Letting Go of Expectation
The hardest part about embracing this circle is letting go of expectation. We’re wired to want acknowledgement, to need proof that our efforts matter. When I help my elderly father with his shopping and he barely acknowledges it, or when I listen to a friend’s problems for hours only to have them ignore my texts the following week, it’s easy to feel unappreciated. The old me would have kept score, would have withheld kindness until it was properly recognised.
But I’ve learnt that love isn’t a ledger to be balanced. It’s a force to be shared, regardless of the immediate response. Those shopping trips and listening sessions aren’t investments requiring returns, they’re expressions of something deeper. When I stopped keeping track, something shifted. Not in them, but in me. The giving itself became enough.
How Love Returns
Love has a peculiar way of returning when we least expect it, often through people who owe us nothing. The kindness I’d shown Rachel during her house move didn’t come back through Rachel’s gratitude. Instead, it flowed back through Emma’s unexpected offer to help with my cats. The care I’d given elderly strangers returned through Sally’s neighbourly compassion when I needed it most.
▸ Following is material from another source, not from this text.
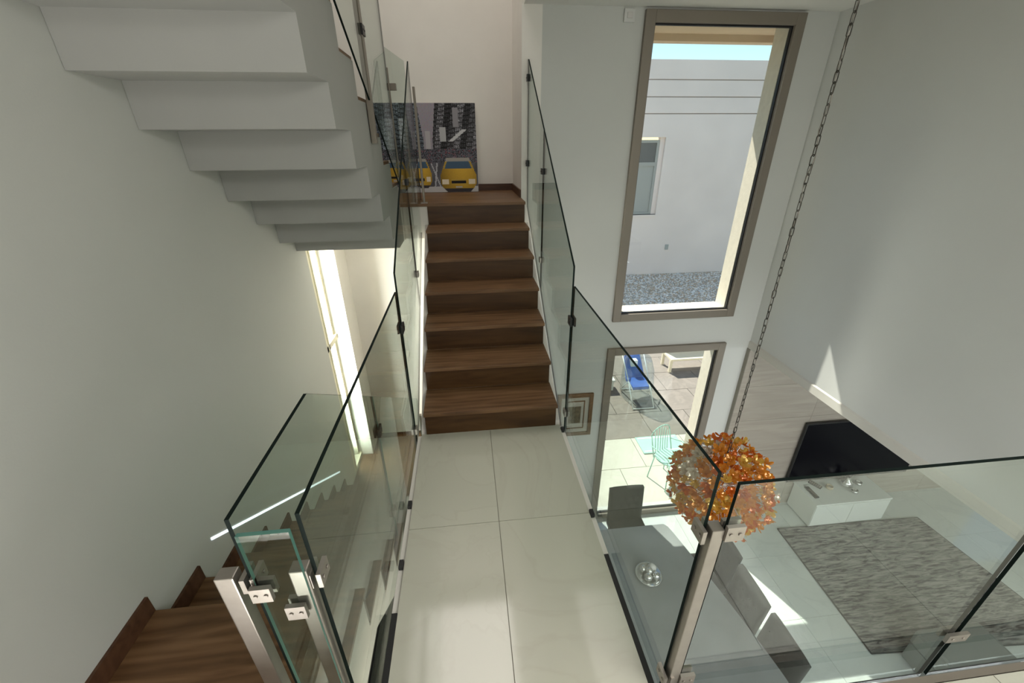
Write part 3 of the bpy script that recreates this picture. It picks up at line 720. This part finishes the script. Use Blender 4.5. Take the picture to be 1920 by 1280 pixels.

This is what I’ve come to believe about love: it’s not about control or calculation, it’s about surrender and trust. Every genuine act of kindness contributes to something larger than ourselves. We can’t direct where our love goes or how it returns, but we can trust that it will. The mistake so many of us make is expecting love to return from the same people we give it to. We keep score with specific individuals, waiting for reciprocation that may never come. But love doesn’t work that way.
Trusting the Circle
My friend Sarah calls it emotional karma, though I think that’s too mechanical a way to describe something so mysterious. Love isn’t about earning good things through good deeds. It’s about recognising that we’re all connected, that kindness given anywhere strengthens the whole web of human connection.
These days, I try to give love freely, not because I expect it back, but because the world feels different when I do. Lighter somehow. More hopeful. When I help someone carry their shopping or listen to a colleague’s problems, I’m not making deposits in some cosmic bank account. I’m participating in something ancient and essential, something that makes us more human.
The circle of love doesn’t always complete itself in obvious ways. Sometimes the return comes as inner peace, sometimes as unexpected opportunities, sometimes as the simple satisfaction of knowing you’ve eased someone’s burden. But it always completes itself, often in ways more beautiful and surprising than we could ever imagine.
Trust the circle. Give freely. Love boldly. The rest will take care of itself.